Part 2 supplies extensive experimental data. The authors test all Carmichael numbers below 10^18 and all known pseudoprimes below 10^13, using the Maple computer algebra system. They report that no counter‑example to any of their conjectures was found; every composite number was correctly identified by their deterministic algorithms, whereas standard probabilistic tests (Miller–Rabin, Baillie–PSW, etc.) occasionally required many iterations or could not be forced to fail on specially crafted composites. They also applied their method to ten “probable primes” each exceeding 30 000 decimal digits, confirming that PPT A_E QNR correctly classified them. However, the experiments are confined to relatively modest bit‑sizes and a single software environment, leaving open the question of performance on cryptographic‑scale inputs (several thousand bits) and on other platforms.

Part 3 attempts analytic proofs for PBPC in special cases. The proof strategy is two‑fold: first, demonstrate the existence of a “canonical prime divisor” P with certain algebraic properties; second, show that any prime factor of N must have a Jacobi‑symbol mismatch, which forces N to be composite. The authors develop two tool‑sets (canonical relations modulo P and chains of square‑roots in distinct meta‑paths) and provide complete proofs for cases falling inside a blue region of their proof‑space diagram. Cases in the red and green regions remain only partially proved. Consequently, the full conjecture remains unproven.

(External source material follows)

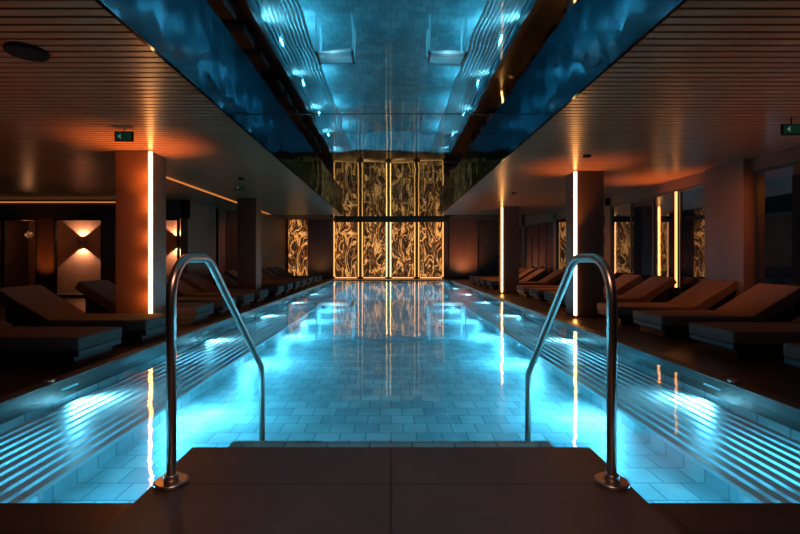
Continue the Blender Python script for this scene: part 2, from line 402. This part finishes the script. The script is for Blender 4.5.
# ------------------------------------------------------------------ hand rails
def rail(sx, X, ye):
    e = empty('pool_handrail', (sx*X, 2.16, .015)); tag(e, 'curved brushed steel pool handrail standing on the platform', 'handrail', 'pool handrails')
    pts = [(2.16, .015), (2.16, 1.10), (2.6, 1.10), (ye, .2), (ye, -.5)]
    rad = [0, .2, .2, .16, 0]
    path = [Vector((0, pts[0][0], pts[0][1]))]
    for i in range(1, 4):
        P = Vector((0, *pts[i])); A = Vector((0, *pts[i-1])); B = Vector((0, *pts[i+1]))
        u = (A-P).normalized(); v = (B-P).normalized(); r = rad[i]
        ang = u.angle(v); t = r/math.tan(ang/2)
        c = P+(u+v).normalized()*(r/math.sin(ang/2))
        p0 = P+u*t; p1 = P+v*t; a0 = p0-c; a1 = p1-c; th = a0.angle(a1); ax = a0.cross(a1).normalized()
        for k in range(13):
            path.append(c+Matrix.Rotation(th*k/12, 3, ax) @ a0)
    path.append(Vector((0, *pts[4])))
    R = .0235; seg = 20; V = []; F = []
    for i, p in enumerate(path):
        t = (path[min(i+1, len(path)-1)]-path[max(i-1, 0)]).normalized()
        n = Vector((1, 0, 0)); b = t.cross(n)
        for k in range(seg):
            a = 2*math.pi*k/seg; q = p+n*R*math.cos(a)+b*R*math.sin(a); V.append((q.x+sx*X, q.y, q.z))
    for i in range(len(path)-1):
        for k in range(seg):
            F.append((i*seg+k, i*seg+(k+1) % seg, (i+1)*seg+(k+1) % seg, (i+1)*seg+k))
    F.append(tuple(range(seg))); F.append(tuple(range((len(path)-1)*seg, len(path)*seg)))
    o = mesh_obj('tube', V, F, 'steel', (sx*X, 2.16, .015), e, smooth=True)
    cyl('flange', .078, 0, .022, (sx*X, 2.16, .015), 'steel', parent=e, seg=40, bevel=.008)
    cyl('collar', .034, .022, .05, (sx*X, 2.16, .015), 'steel', parent=e, seg=32, bevel=.004)
    cyl('flange', .06, 0, .015, (sx*X, ye, -.5), 'steel', parent=e, seg=32, bevel=.004)
rail(-1, 1.055, 3.68); rail(1, 1.06, 3.48)

# ------------------------------------------------------------------ loungers
def prism(name, prof, y0, y1, mat, parent, bevel=.02):
    n = len(prof)
    V = [(x, y0, z) for x, z in prof]+[(x, y1, z) for x, z in prof]
    F = [tuple(range(n)), tuple(range(n, 2*n))]+[(i, (i+1) % n, n+(i+1) % n, n+i) for i in range(n)]
    return mesh_obj(name, V, F, mat, (0, 0, 0), parent, bevel=bevel, seg=3)
def proto(fab):
    e = empty('sun_lounger', (0, 0, 0))
    W = .36
    boxes('base', [(.08, 1.85, -W+.05, W-.05, 0, .1)], 'plinth', loc=(0, 0, 0), parent=e)
    boxes('frame', [(0, 1.92, -W, W, .1, .16)], 'plinth', loc=(0, 0, 0), parent=e, bevel=.008)
    prism('seat_cushion', [(-.01, .16), (1.24, .16), (1.24, .3), (-.01, .3)], -W-.01, W+.01, fab, e, .03)
    prism('backrest', [(1.25, .165), (1.36, .165), (2.0, .6), (1.93, .72), (1.25, .3)], -W-.01, W+.01, fab, e, .025)
    prism('backrest_support', [(1.5, .16), (1.86, .16), (1.86, .49), (1.82, .46)], -W+.06, W-.06, 'plinth', e, .005)
    return e
def place(src, loc, rz, label, group):
    e = src.copy(); COL.objects.link(e); e.location = loc; e.rotation_euler = (0, 0, rz)
    tag(e, label, 'lounger', group)
    for c in src.children:
        q = c.copy(); q.parent = e; COL.objects.link(q)
pl = proto('fabric'); pr = proto('fabricw')
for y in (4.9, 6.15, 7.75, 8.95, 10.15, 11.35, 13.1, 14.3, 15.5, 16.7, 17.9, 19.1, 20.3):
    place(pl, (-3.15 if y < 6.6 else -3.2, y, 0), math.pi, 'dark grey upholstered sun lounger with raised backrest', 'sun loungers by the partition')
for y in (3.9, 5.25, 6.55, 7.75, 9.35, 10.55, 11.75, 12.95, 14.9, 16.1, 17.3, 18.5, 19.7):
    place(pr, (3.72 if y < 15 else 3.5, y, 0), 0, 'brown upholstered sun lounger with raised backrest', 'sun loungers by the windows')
for p in (pl, pr):
    for c in list(p.children): bpy.data.objects.remove(c)
    bpy.data.objects.remove(p)

# ------------------------------------------------------------------ small things
def exit_sign(x, y, z, s=1.0):
    e = empty('exit_sign', (x, y, z)); tag(e, 'small hanging green emergency exit sign with arrow', 'sign', 'exit signs')
    boxes('sign_body', [(x-.11*s, x+.11*s, y, y+.03, z, z+.12*s)], 'black', parent=e)
    boxes('sign_face', [(x-.1*s, x+.1*s, y-.004, y, z+.01, z+.11*s)], 'green', parent=e)
    mesh_obj('arrow', [(x-.07*s, y-.007, z+.06*s), (x-.03*s, y-.007, z+.09*s), (x-.03*s, y-.007, z+.03*s)], [(0, 1, 2)], 'white', (x, y, z), e)
    boxes('hanger', [(x-.005, x+.005, y+.01, y+.02, z+.12*s, ZS)], 'black', parent=e)
exit_sign(-3.3, 5.55, 2.54); exit_sign(4.55, 5.1, 2.5); exit_sign(-3.2, 9.5, 2.54, .8)
for (x, y, r) in ((-2.8, 3.46, .14), (3.05, 7.0, .06), (-3.0, 9.0, .06), (3.0, 11.0, .06)):  # the large disc is a speaker, the small ones are spots
    o = cyl('ceiling_fixture', r, ZS-.035, ZS, (x, y, 0), 'black', bevel=.01); tag(o, 'round black ceiling fixture', 'ceiling fixture', 'ceiling fixtures')
o = cyl('deck_cap', .045, 0.012, .04, (-2.99, 3.93, 0), 'steel', bevel=.01); tag(o, 'small round metal cap on the pool edge', 'cap')
o = cyl('deck_cap', .045, 0.012, .04, (2.99, 3.93, 0), 'steel', bevel=.01); tag(o, 'small round metal cap on the pool edge', 'cap')

# ------------------------------------------------------------------ general lights
light('deck_fill', 'SPOT', (0, .4, 3.0), 130, (1, .58, .44), size=.3, spot=120, blend=1, target=(0, 1.6, 0))
light('lounge_fill', 'SPOT', (4.6, 17, 2.6), 240, WARM, size=.1, spot=140, blend=1, target=(4.6, 17, 0))  # unseen fill spots without fixtures, added to warm loungers and walls
light('lounge_fill', 'SPOT', (4.6, 11.5, 2.6), 140, WARM, size=.1, spot=140, blend=1, target=(4.6, 11.5, 0))
light('lounge_fill', 'SPOT', (-4.6, 10.0, 2.6), 60, WARM, size=.1, spot=140, blend=1, target=(-4.6, 10, 0))
light('lounge_fill', 'SPOT', (-4.2, 15.0, 2.6), 60, WARM, size=.1, spot=140, blend=1, target=(-5.2, 16, 0))

wd = bpy.data.worlds.new('night'); S.world = wd; wd.use_nodes = True
wd.node_tree.nodes['Background'].inputs[0].default_value = (.05, .08, .13, 1); wd.node_tree.nodes['Background'].inputs[1].default_value = .6

# ------------------------------------------------------------------ camera
c = bpy.data.cameras.new('camera'); c.sensor_width = 36; c.lens = 450/800*36
c.shift_x = 9/800; c.shift_y = -9/800
co = bpy.data.objects.new('camera', c); co.location = (0, 0, 1.1); co.rotation_euler = (math.pi/2, 0, 0)
COL.objects.link(co); S.camera = co
S.view_settings.view_transform = 'Standard'
S.view_settings.look = 'None'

Overall assessment: the paper introduces an intriguing concept—leveraging QNRs to achieve deterministic primality testing with sub‑quadratic logarithmic complexity. The hybrid algorithm that fuses Miller–Rabin with Euler‑Criterion is novel, and the experimental evidence, though limited, is encouraging. Nevertheless, the core conjectures lack complete proofs, and the cost of finding an explicit QNR (or constructing the required implicit‑QNR polynomials) is not rigorously accounted for; in the worst case this could dominate the claimed complexity. Moreover, the experimental validation does not extend to the large‑scale numbers relevant for modern cryptography, nor does it compare against state‑of‑the‑art deterministic methods such as AKS or ECPP in terms of practical runtime and memory usage.

Future work should focus on (1) providing rigorous existence and efficient construction algorithms for both explicit and implicit QNRs, (2) completing the analytic proofs of PBPC, PGPC, and FGPC for all input classes, (3) benchmarking the proposed algorithms on multi‑thousand‑bit integers across diverse platforms, and (4) analyzing constant factors and memory requirements to assess practical competitiveness. If these gaps are closed, the proposed methods could become a valuable addition to the toolbox of deterministic primality testing.